Aliu Monsur, who hails from Adamawa State, recalled that there have been arguments over ability of state governments to pay a uniform minimum wage.
“This is not the first time the NLC would be making proposals for increased minimum wage, but nothing has come out of such proposals. The state governors have always had their way. Their argument is that some states are richer than others. The state governors have been very insincere about the payment of workers’ salaries,” Monsur said.
“What is N18,000 by the way? They have bloated cabinets and retinue of aides that are unnecessary. If truth be told, the governors spend everything to maintain their wasteful lifestyle. They move about on chartered flights and engage in other unnecessary and wasteful pastimes. If they can’t pay N18,000, how would they now be able to pay N56,000 being proposed? But labour must insist on something reasonable. Again, the problem is that the labour leaders have been compromised. They use the platform to enrich themselves. That is a story for another day,” he added.
Andy Okoroafor, a manager at a commercial bank, said for him, this year’s Workers’ Day should be an avenue to protest failure of government at all levels. “For me, I think this May 1st should be used as an avenue to pass a serious message to government at all levels that they have failed the people. We are talking about a fresh round of bailout when nobody is asking question about how the one given before was spent. Don’t be deceived about the claim by the Federal Government that it is committed to trimming down the cost of governance,” Okoroafor said.
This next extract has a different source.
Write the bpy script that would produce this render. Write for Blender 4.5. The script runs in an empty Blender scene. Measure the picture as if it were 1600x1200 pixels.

“What has the Presidency done, for instance, that proves it is ready to prune cost of governance? Look at President Buhari travelling all over the world at a time we are told the country is in want. Don’t forget, the president is yet to sell off some of the aircraft on the presidential fleet, yet Nigerians are being told to understand. The Nigerian worker is just a fall guy,” he added.
Halilu Hassan, a federal government worker, however, claims that he has fared better under the Buhari government.
“Workers have fared well but the government needs to control increase in the prices of goods so they won’t give with the left and marketers collect with the right. The government should also set up a mass housing scheme for civil servants to ease their accommodation problem,” said Hassan.